--- BEGIN Exercise materials ---
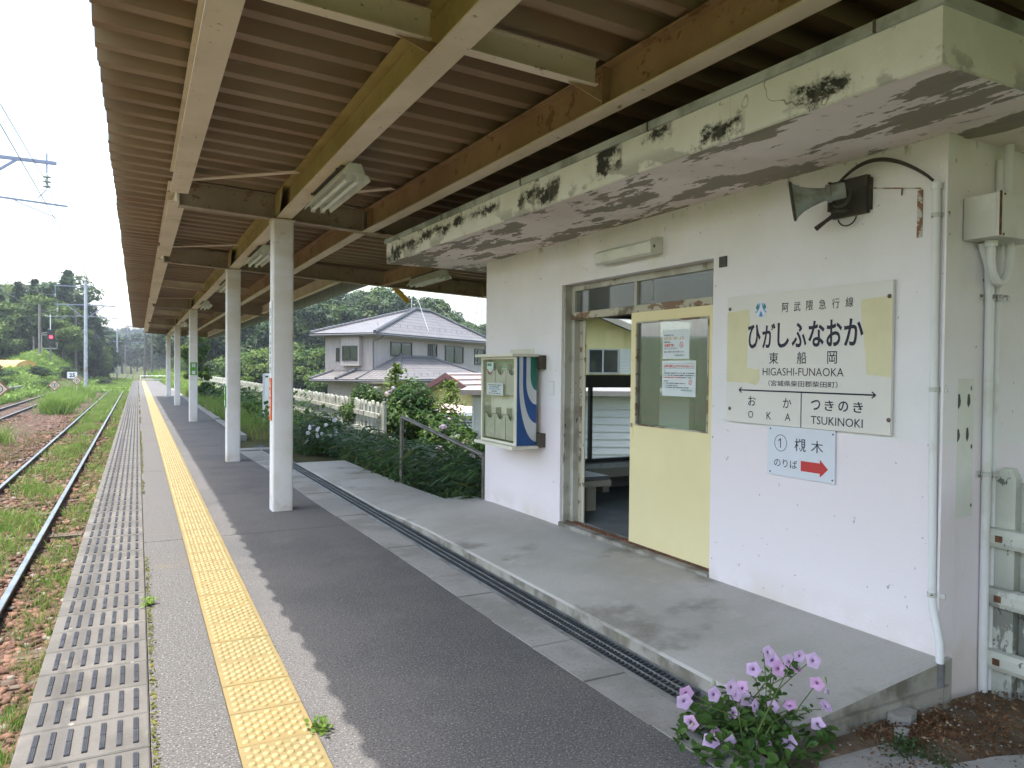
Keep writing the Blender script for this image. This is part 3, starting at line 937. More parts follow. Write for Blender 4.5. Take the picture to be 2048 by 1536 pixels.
# ------------------------------------------------------------------ drain, edging blocks, porch (waiting-room frame)
porch = empty('porch', frame=BF)
tag(porch, 'raised concrete porch in front of the waiting room with its sloping path', kind='structure')
PX0 = -0.955
def porch_z(x, y):
    zf = float(np.interp(y, [-.1, 4.2, 5.3, 10], [.070, .058, .012, .004]))
    zw = float(np.interp(y, [-.1, 4.8, 5.4, 7, 10], [.168, .125, .085, .02, .006]))
    t = min(max((x - PX0) / (0 - PX0), 0), 1.3)
    return zf + (zw - zf) * t
def sheet(name, xs, ys, zf, mat, parent, z_bot=-.25, frame=None, edge=.012):
    """slab with a curved top, a rounded arris and vertical sides"""
    m = MB()
    nxs, nys = len(xs), len(ys)
    vs = []
    for j, yy in enumerate(ys):
        for i, xx in enumerate(xs):
            dz = -edge if i in (0, nxs - 1) or j in (0, nys - 1) else 0
            vs.append((xx, yy, zf(xx, yy) + dz))
    fs = [(j * nxs + i, j * nxs + i + 1, (j + 1) * nxs + i + 1, (j + 1) * nxs + i) for j in range(nys - 1) for i in range(nxs - 1)]
    m.add(vs, fs)
    ring = [i for i in range(nxs)] + [j * nxs + nxs - 1 for j in range(1, nys)] + [(nys - 1) * nxs + i for i in range(nxs - 2, -1, -1)] + [j * nxs for j in range(nys - 2, 0, -1)]
    rv = [vs[i] for i in ring] + [(vs[i][0], vs[i][1], z_bot) for i in ring]
    n = len(ring)
    m.add(rv, [(i + n, (i + 1) % n + n, (i + 1) % n, i) for i in range(n)], 1)
    return m.build(name, [mat, MT['concrete_side']], parent, smooth=True)
ed = .012
sheet('porch_slab', [PX0, PX0 + ed, -.7, -.45, -.2, -ed, .06], [-.035, -.035 + ed, .8, 1.6, 2.4, 3.2, 4.0, 4.6, 5.1, 5.292, 5.30], porch_z, MT['concrete'], porch)
sheet('path_slab', [PX0 - .01, PX0 + ed - .01, -.6, -.21, -.2], [5.306, 5.318, 6.5, 8, 9.48, 9.49], lambda x, y: porch_z(x, y) * .75 + .004, MT['concrete'], porch)
MB().box(-.80, .02, -.055, -.034, -.3, .05).build('porch_footing', MT['concrete_side'], porch)

drain = empty('drain_channel', frame=BF)
tag(drain, 'narrow drain with steel gratings along the foot of the concrete porch', 'drain')
m = MB()
m.box(-1.131, -.965, .02, 11.6, -.30, -.26)
m.box(-1.135, -1.131, .02, 11.6, -.30, -.022)
m.box(-.966, -.9635, .02, 11.6, -.30, -.022)
m.build('channel', MT['dark_pit'], drain)
m = MB()
m.box(-1.160, -1.1335, .03, 11.6, -.10, .006)
m.box(-.9745, -.957, .03, 11.6, -.10, .001)
m.build('angle_frame', MT['galv'], drain)
def grate_bm():
    m = MB()
    L = .985
    for x in (-1.131, -.9805):
        m.box(x, x + .004, 0, L, -.02, .004)
    n = 30
    for i in range(n):
        yy = .008 + i * (L - .026) / (n - 1)
        m.box(-1.127, -.9805, yy, yy + .009, -.03, .0015)
    return m
gm = grate_bm().build('drain_grate', [MT['grate']], drain)
gme = gm.data
lm = MB()
for x in (-1.083, -1.033):
    lm.box(x, x + .005, 0, .985, -.006, .0045)
lo = lm.build('bearing_bar', MT['galv'], gm)
for i in range(12):
    g = gm if i == 0 else link('drain_grate', gme, drain)
    g.location = (0, .50 + i * .99 - (1 if i == -1 else 0), 0)
    if i:
        link('bearing_bar', lo.data, g)
# edging blocks
edging = empty('edging', frame=BF)
tag(edging, 'row of flat concrete edging blocks between the asphalt and the drain', 'edging blocks')
yb = -.62
i = 0
while yb < 11.4:
    ln = .482 + .012 * math.sin(i * 3.1)
    x0a = np.interp(yb, [0, 2, 7, 12], [-1.372, -1.412, -1.462, -1.52])
    x0b = np.interp(yb + ln, [0, 2, 7, 12], [-1.372, -1.412, -1.462, -1.52])
    j = .012 * math.sin(i * 5.7)
    ob = MB().prism([(x0a + j, yb + .005), (-1.163, yb + .004), (-1.163, yb + ln - .004), (x0b + j, yb + ln - .005)], -.12, .004 + .003 * math.sin(i * 2.2)).build('edging_block', MT['block'], edging)
    yb += ln
    i += 1
# drain end cross piece and flagstones beside it
MB().box(-1.60, -.95, 11.62, 11.95, -.12, .006).build('end_stone', MT['block'], edging)

# ------------------------------------------------------------------ tracks
bed_x = seq((-7.6, -.42, .24))
bed_y = seq((1.5, 30, .25), (30, 140, 1.2))
BX, BY = np.meshgrid(bed_x, bed_y)
BZ = -.955 + (hash_noise(BX, BY, .35) - .5) * .05 + (hash_noise(BX, BY, 1.7) - .5) * .06
BZ += np.where((BX < -2.75) & (BX > -4.9), .05 * np.sin((BX + 2.75) / -2.15 * np.pi), 0)
BZ = np.where(BX < -7.2, BZ - .12, BZ)
idx = np.arange(BX.size).reshape(BX.shape)
quads = np.stack([idx[:-1, :-1], idx[:-1, 1:], idx[1:, 1:], idx[1:, :-1]], -1).reshape(-1, 4)
o = link('track_bed', np_mesh('track_bed', np.stack([BX, BY, BZ], -1).reshape(-1, 3), quads, mat=MT['ballast'], smooth=True))
tag(o, 'bed of reddish brown ballast between the platform and the far weeds', kind='structure')

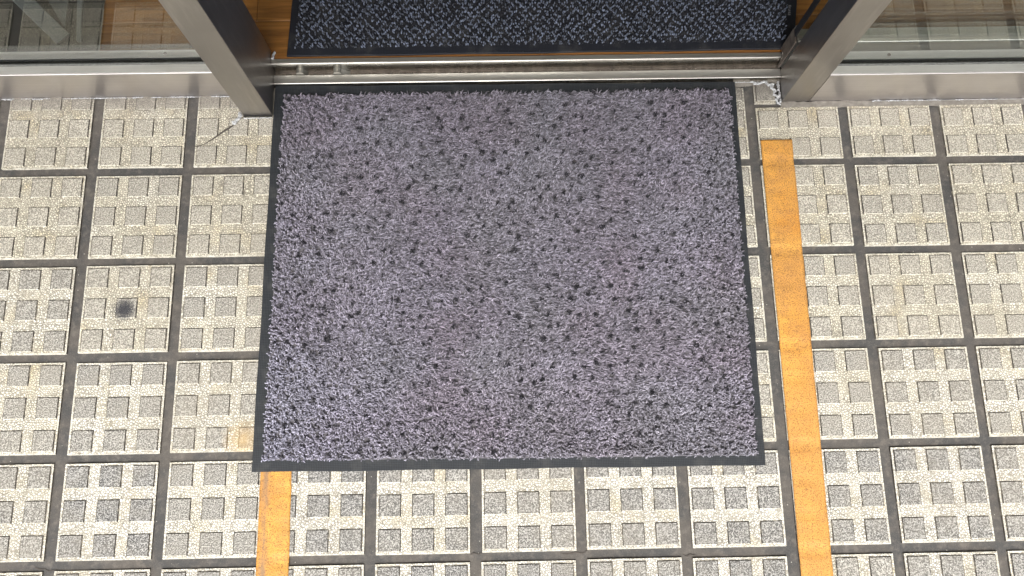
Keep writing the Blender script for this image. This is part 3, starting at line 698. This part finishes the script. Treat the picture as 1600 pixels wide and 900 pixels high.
# ------------------------------------------------------------------ sealant and grit
def blob_path(name, pts, wid, hgt, label, n=90, seed=1, gap=0.0, group='dried white sealant remains', thick=None):
    """crusty broken bead of sealant along a polyline: many little lumps in one mesh"""
    r = np.random.default_rng(seed); pts = np.array(pts, float); seg = np.linalg.norm(np.diff(pts[:, :2], axis=0), axis=1); cum = np.r_[0, np.cumsum(seg)]
    v = []; f = []
    for i in range(n):
        t = (i + r.random()) / n * cum[-1]
        if gap and vnoise(np.array([t * 60]), np.array([seed * 3.3]), 1.0, seed)[0] < gap: continue
        p = np.array([np.interp(t, cum, pts[:, k]) for k in range(3)])
        w_ = wid * r.uniform(0.5, 1.5); p[:2] += r.normal(0, wid * 0.5, 2); p[2] = max(p[2], 0.0)
        b = len(v); ns_ = 7
        lx = w_ * r.uniform(0.8, 2.0); a0 = r.uniform(-0.6, 0.6)
        for ring_, (rr, zz) in enumerate(((1.0, 0.0), (0.85, 0.7), (0.35, 1.0))):
            for k in range(ns_):
                a = 2 * math.pi * k / ns_; q = r.uniform(0.75, 1.25) * rr
                dx_, dy_ = q * lx * math.cos(a), q * w_ * math.sin(a)
                v.append((p[0] + dx_ * math.cos(a0) - dy_ * math.sin(a0), p[1] + dx_ * math.sin(a0) + dy_ * math.cos(a0), p[2] + zz * hgt * r.uniform(0.6, 1.2)))
        for ring_ in range(2):
            for k in range(ns_):
                k2_ = (k + 1) % ns_; f.append((b + ring_ * ns_ + k, b + ring_ * ns_ + k2_, b + (ring_ + 1) * ns_ + k2_, b + (ring_ + 1) * ns_ + k))
        f.append(tuple(b + 2 * ns_ + k for k in range(ns_)))
    m_ = max(12, int(cum[-1] / 0.004)); b = len(v)
    for i in range(m_ + 1):
        t = i / m_ * cum[-1]; p = np.array([np.interp(t, cum, pts[:, k]) for k in range(3)]); q = np.array([np.interp(min(t + 1e-4, cum[-1]), cum, pts[:, k]) for k in range(2)]) - np.array([np.interp(max(t - 1e-4, 0), cum, pts[:, k]) for k in range(2)])
        q /= np.linalg.norm(q) + 1e-9; w_ = wid * r.uniform(0.25, 0.6)
        v += [(p[0] - q[1] * w_, p[1] + q[0] * w_, p[2]), (p[0], p[1], p[2] + hgt * 0.25), (p[0] + q[1] * w_, p[1] - q[0] * w_, p[2])]
        if i: c_ = b + 3 * i; f += [(c_ - 3, c_, c_ + 1, c_ - 2), (c_ - 2, c_ + 1, c_ + 2, c_ - 1)]
    o = obj(name, v, f, M['caulk'], smooth=True); tag(o, label, 'sealant', group); return o
blob_path('sealant_bead', [(0.545, 0.5205, .003), (0.560, 0.516, .003), (0.574, 0.5205, .003), (0.5795, 0.513, .003), (0.588, 0.5155, .003), (0.584, 0.506, .003), (0.592, 0.502, .003), (0.588, 0.493, .003), (0.5965, 0.488, .003), (0.592, 0.480, .003), (0.597, 0.4715, .003)], 0.0014, 0.003, 'crusty white sealant blob in the corner at the right post foot', 130, 3, 0.15)
blob_path('sealant_bead', [(0.5985, 0.520, .002), (0.599, 0.50, .002), (0.5995, 0.477, .002)], 0.0011, 0.004, 'thin white sealant line up the left edge of the right post foot', 60, 13, 0.2)
blob_path('sealant_bead', [(-0.4395, 0.4585, .003), (-0.385, 0.4590, .003)], 0.0007, 0.0015, 'thin white sealant line along the front foot of the left post', 80, 4, 0.25)
blob_path('sealant_bead', [(-0.4485, 0.470, .002), (-0.4460, 0.4625, .003), (-0.4500, 0.4570, .0035), (-0.4580, 0.4475, .0035)], 0.0017, 0.0026, 'white sealant lump where the tile crack meets the left post', 55, 5)
blob_path('sealant_bead', [(-1.6, 0.5050, .002), (-0.445, 0.5050, .002)], 0.0008, 0.0026, 'broken white sealant line along the base of the left curb', 1100, 6, 0.30)
blob_path('sealant_bead', [(0.78, 0.4772, .001), (1.7, 0.4772, .001)], 0.0009, 0.0022, 'broken white sealant line along the base of the right curb', 520, 7, 0.48)
blob_path('sealant_bead', [(-0.379, 0.5650, .036), (-0.3785, 0.5730, .034), (-0.376, 0.5790, .034)], 0.0010, 0.005, 'white sealant tuft behind the left end of the door track', 34, 8)
blob_path('sealant_bead', [(0.10, 0.5210, .002), (0.56, 0.5198, .002)], 0.0006, 0.0016, 'faint white sealant line under the front of the door track', 240, 9, 0.5)
def grit(name, n, xr, yr, z, s, label, seed, weight=None):
    r = np.random.default_rng(seed); v = []; f = []
    for i in range(n):
        xx_ = r.uniform(*xr) if weight is None else xr[0] + (xr[1] - xr[0]) * r.random() ** weight
        c = np.array([xx_, r.uniform(*yr), z + s * 0.4]); R_ = s * r.uniform(0.4, 1.3)
        b = len(v)
        for d in ((1, 0, 0), (0, 1, 0), (-1, 0, 0), (0, -1, 0), (0, 0, 1), (0, 0, -.6)): v.append(tuple(c + np.array(d) * R_ * r.uniform(0.6, 1.2)))
        f += [(b, b + 1, b + 4), (b + 1, b + 2, b + 4), (b + 2, b + 3, b + 4), (b + 3, b, b + 4), (b + 1, b, b + 5), (b + 2, b + 1, b + 5), (b + 3, b + 2, b + 5), (b, b + 3, b + 5)]
    o = obj(name, v, f, M['grit']); tag(o, label, 'grit', kind='stuff'); return o
grit('grit', 900, (-0.382, 0.60), (0.5435, 0.5500), 0.003, 0.0012, 'brown grit and sand caught in the groove of the door track', 5, 2.2)

# ------------------------------------------------------------------ things seen dimly through the left glass
st = thing('display_stand', 'dark folding display stand with pale struts behind the left pane', 'stand', (-1.1, 0.9, 0.033))
bevel(MB().box(-2.2, -0.712, 0.575, 1.25, 0.0333, 0.0400).obj('base_board', M['darkboard'], st), 0.001, 2)
def bar(a, b, w_, h_, name, mat, parent):
    a = Vector(a); b = Vector(b); d = (b - a).normalized(); s = d.cross(Vector((0, 0, 1))).normalized() * w_ / 2; u = s.cross(d).normalized() * h_ / 2
    v = [tuple(p + i * s + j * u) for p in (a, b) for i, j in ((-1, -1), (1, -1), (1, 1), (-1, 1))]
    f = [(0, 1, 2, 3), (7, 6, 5, 4), (0, 4, 5, 1), (1, 5, 6, 2), (2, 6, 7, 3), (3, 7, 4, 0)]
    return bevel(obj(name, v, f, mat, parent), 0.002, 2)
bar((-0.775, 0.605, 0.046), (-1.05, 0.88, 0.16), 0.030, 0.012, 'strut', M['palebar'], st)
bar((-0.745, 0.60, 0.046), (-0.735, 0.95, 0.12), 0.010, 0.008, 'strut', M['palebar'], st)
obj('panel', [(-0.778, 0.632, .0415), (-0.775, 0.90, .0415), (-0.95, 0.90, .0415), (-0.778, 0.632, .045), (-0.775, 0.90, .045), (-0.95, 0.90, .045)], [(2, 1, 0), (3, 4, 5), (0, 1, 4, 3), (1, 2, 5, 4), (2, 0, 3, 5)], M['palebar'], st)
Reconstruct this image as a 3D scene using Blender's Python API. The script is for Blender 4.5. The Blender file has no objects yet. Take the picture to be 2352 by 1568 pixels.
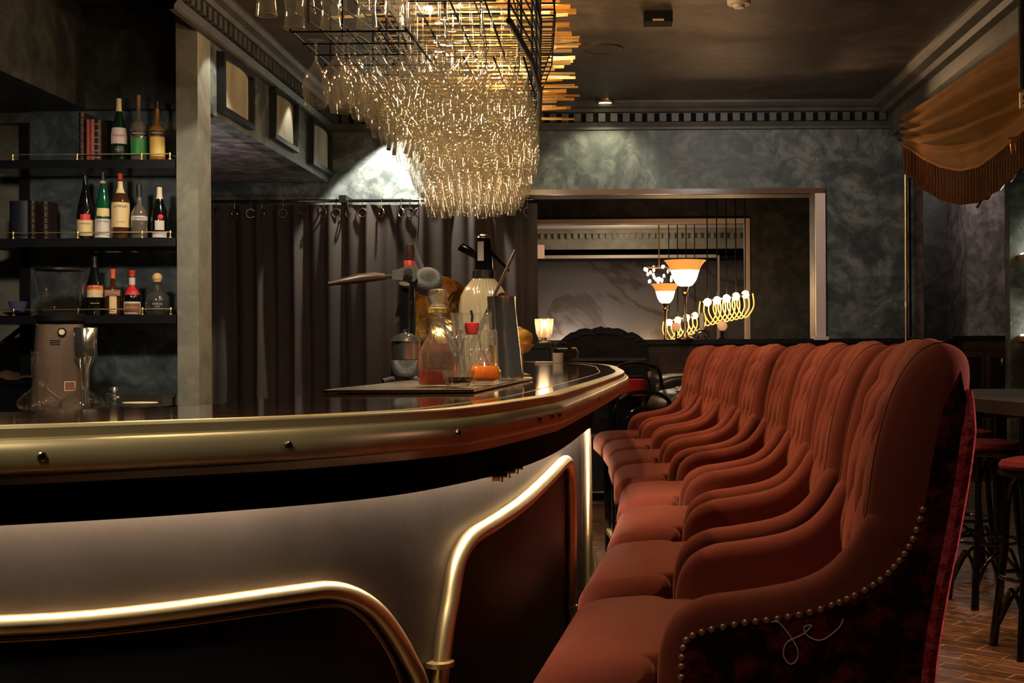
--- END Exercise materials ---
● Aim of the exercise
List all lines holding the string "part".

● Exercise result
Keep writing the Blender script for this image. This is part 3, starting at line 937. More parts follow. Write for Blender 4.5. Take the picture to be 2048 by 1536 pixels.
Keep writing the Blender script for this image. This is part 3, starting at line 698. This part finishes the script. Treat the picture as 1600 pixels wide and 900 pixels high.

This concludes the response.